Return the complete listing that follows, with each line reproduced exactly.
------------
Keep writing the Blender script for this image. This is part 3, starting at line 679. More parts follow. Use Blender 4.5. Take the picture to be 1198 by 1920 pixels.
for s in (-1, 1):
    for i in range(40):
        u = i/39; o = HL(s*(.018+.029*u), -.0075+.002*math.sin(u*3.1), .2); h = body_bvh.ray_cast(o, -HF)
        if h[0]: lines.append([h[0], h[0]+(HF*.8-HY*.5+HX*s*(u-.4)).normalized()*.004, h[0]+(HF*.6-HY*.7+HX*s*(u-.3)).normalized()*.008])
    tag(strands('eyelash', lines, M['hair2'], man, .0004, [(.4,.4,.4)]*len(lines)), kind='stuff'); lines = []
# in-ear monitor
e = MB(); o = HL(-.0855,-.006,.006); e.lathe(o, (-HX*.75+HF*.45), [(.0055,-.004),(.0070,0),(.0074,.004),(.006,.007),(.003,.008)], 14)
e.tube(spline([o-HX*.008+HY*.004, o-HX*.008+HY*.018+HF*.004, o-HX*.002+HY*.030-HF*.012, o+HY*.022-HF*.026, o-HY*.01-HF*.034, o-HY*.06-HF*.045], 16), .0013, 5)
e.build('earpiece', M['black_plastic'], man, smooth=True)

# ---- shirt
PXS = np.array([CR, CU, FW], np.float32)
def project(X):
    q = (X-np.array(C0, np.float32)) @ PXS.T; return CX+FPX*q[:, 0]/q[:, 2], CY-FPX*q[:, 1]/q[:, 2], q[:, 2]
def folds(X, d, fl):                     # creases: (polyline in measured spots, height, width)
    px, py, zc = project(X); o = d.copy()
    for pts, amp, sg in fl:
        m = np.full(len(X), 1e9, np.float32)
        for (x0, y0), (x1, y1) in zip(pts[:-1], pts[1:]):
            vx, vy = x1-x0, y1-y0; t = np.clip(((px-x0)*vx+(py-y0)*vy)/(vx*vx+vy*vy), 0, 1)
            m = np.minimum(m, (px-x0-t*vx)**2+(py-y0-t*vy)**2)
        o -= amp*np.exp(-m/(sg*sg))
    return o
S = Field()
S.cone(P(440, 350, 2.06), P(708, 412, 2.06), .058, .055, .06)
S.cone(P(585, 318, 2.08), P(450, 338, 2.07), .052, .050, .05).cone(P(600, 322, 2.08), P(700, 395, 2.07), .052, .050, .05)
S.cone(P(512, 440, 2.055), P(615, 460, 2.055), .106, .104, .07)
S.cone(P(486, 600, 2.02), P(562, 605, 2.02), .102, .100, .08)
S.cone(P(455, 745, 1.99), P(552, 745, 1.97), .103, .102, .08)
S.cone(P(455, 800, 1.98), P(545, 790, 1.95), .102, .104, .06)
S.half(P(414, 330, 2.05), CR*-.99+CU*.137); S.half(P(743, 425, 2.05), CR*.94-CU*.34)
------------
_THE OUTPUT_:
Keep writing the Blender script for this image. This is part 3, starting at line 679. More parts follow. Use Blender 4.5. Take the picture to be 1198 by 1920 pixels.
for s in (-1, 1):
    for i in range(40):
        u = i/39; o = HL(s*(.018+.029*u), -.0075+.002*math.sin(u*3.1), .2); h = body_bvh.ray_cast(o, -HF)
        if h[0]: lines.append([h[0], h[0]+(HF*.8-HY*.5+HX*s*(u-.4)).normalized()*.004, h[0]+(HF*.6-HY*.7+HX*s*(u-.3)).normalized()*.008])
    tag(strands('eyelash', lines, M['hair2'], man, .0004, [(.4,.4,.4)]*len(lines)), kind='stuff'); lines = []
# in-ear monitor
e = MB(); o = HL(-.0855,-.006,.006); e.lathe(o, (-HX*.75+HF*.45), [(.0055,-.004),(.0070,0),(.0074,.004),(.006,.007),(.003,.008)], 14)
e.tube(spline([o-HX*.008+HY*.004, o-HX*.008+HY*.018+HF*.004, o-HX*.002+HY*.030-HF*.012, o+HY*.022-HF*.026, o-HY*.01-HF*.034, o-HY*.06-HF*.045], 16), .0013, 5)
e.build('earpiece', M['black_plastic'], man, smooth=True)

# ---- shirt
PXS = np.array([CR, CU, FW], np.float32)
def project(X):
    q = (X-np.array(C0, np.float32)) @ PXS.T; return CX+FPX*q[:, 0]/q[:, 2], CY-FPX*q[:, 1]/q[:, 2], q[:, 2]
def folds(X, d, fl):                     # creases: (polyline in measured spots, height, width)
    px, py, zc = project(X); o = d.copy()
    for pts, amp, sg in fl:
        m = np.full(len(X), 1e9, np.float32)
        for (x0, y0), (x1, y1) in zip(pts[:-1], pts[1:]):
            vx, vy = x1-x0, y1-y0; t = np.clip(((px-x0)*vx+(py-y0)*vy)/(vx*vx+vy*vy), 0, 1)
            m = np.minimum(m, (px-x0-t*vx)**2+(py-y0-t*vy)**2)
        o -= amp*np.exp(-m/(sg*sg))
    return o
S = Field()
S.cone(P(440, 350, 2.06), P(708, 412, 2.06), .058, .055, .06)
S.cone(P(585, 318, 2.08), P(450, 338, 2.07), .052, .050, .05).cone(P(600, 322, 2.08), P(700, 395, 2.07), .052, .050, .05)
S.cone(P(512, 440, 2.055), P(615, 460, 2.055), .106, .104, .07)
S.cone(P(486, 600, 2.02), P(562, 605, 2.02), .102, .100, .08)
S.cone(P(455, 745, 1.99), P(552, 745, 1.97), .103, .102, .08)
S.cone(P(455, 800, 1.98), P(545, 790, 1.95), .102, .104, .06)
S.half(P(414, 330, 2.05), CR*-.99+CU*.137); S.half(P(743, 425, 2.05), CR*.94-CU*.34)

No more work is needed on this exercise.